Quizá era eso a lo que se refería el tal Otegi con la insólita confesión de máxima indignidad que profirió en su infame entrevista en RTVE, nuestra televisión pública. Sus palabras textuales fueron: “Lamento de corazón si en alguna ocasión habríamos (sic) generado a las víctimas más dolor del necesario o del que teníamos derecho a hacer”. El “dolor necesario” y el “derecho a hacer” dolor a las víctimas como justificación totalitaria.
Verás, Arnaldo. En esos días de julio de 1997 pudiste ver infinitos ejemplos del dolor innecesario y del derecho de cualquiera de protegerse contra mequetrefes como tú y tus compinches. Te recuerdo uno de la tarde del 10 de julio, a ver qué te parece.
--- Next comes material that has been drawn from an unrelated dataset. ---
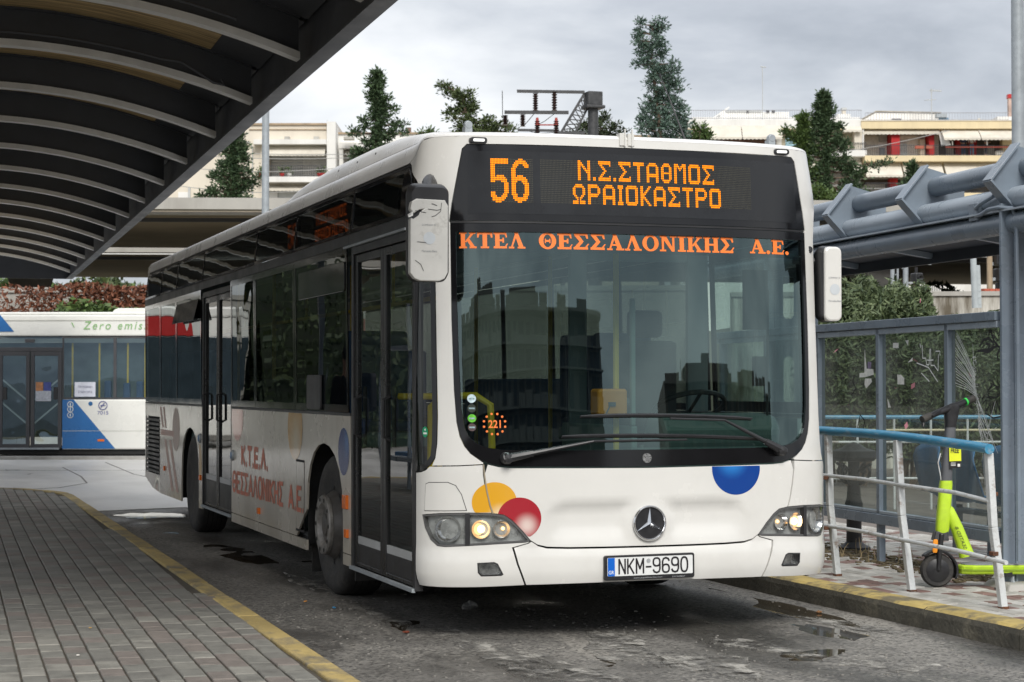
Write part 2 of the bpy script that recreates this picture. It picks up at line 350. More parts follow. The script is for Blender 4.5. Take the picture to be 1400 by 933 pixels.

Un hombre algo mayor y ligeramente encorvado por la carga de una vida de duro trabajo llega a su casa caminando. Lleva el cansancio marcado en la cara y en la ropa de faena. Ve que en su portal hay muchas cámaras de televisión, posiblemente más de las que ha visto en toda su vida. Se sorprende sobre todo cuando las cámaras le enfocan. No entiende nada y, en un segundo, lo entiende todo. ¡Su hijo! Miguel Ángel.
Verás, Arnaldo. Solo con ese instante, con la mirada de pánico de aquel hombre hacia las cámaras de televisión que sabían lo que él no quería ni imaginar, causasteis mucho más dolor del que nadie ha tenido nunca derecho a provocar. Y si ese hombre te parece inferior porque no es tan vasco como tú, al menos piensa en Cosme, en sus 232 días de cautiverio como forma de extorsión a su familia y a todas las familias que no querían seguir su mala suerte.
¿Lo pillas, Arnaldo? Somos muchos los que nos acordamos de lo que hicisteis y, porque nos acordamos, te entendimos en tu siniestra entrevista cuando dijiste aquello de que ya no os hace falta hacer lo que hacíais para conseguir vuestros objetivos políticos. Nos acordamos, por ejemplo, de que la primera madrugada de aquel mes de julio arrancó con un hombre que se llamaba Cosme atado a un árbol.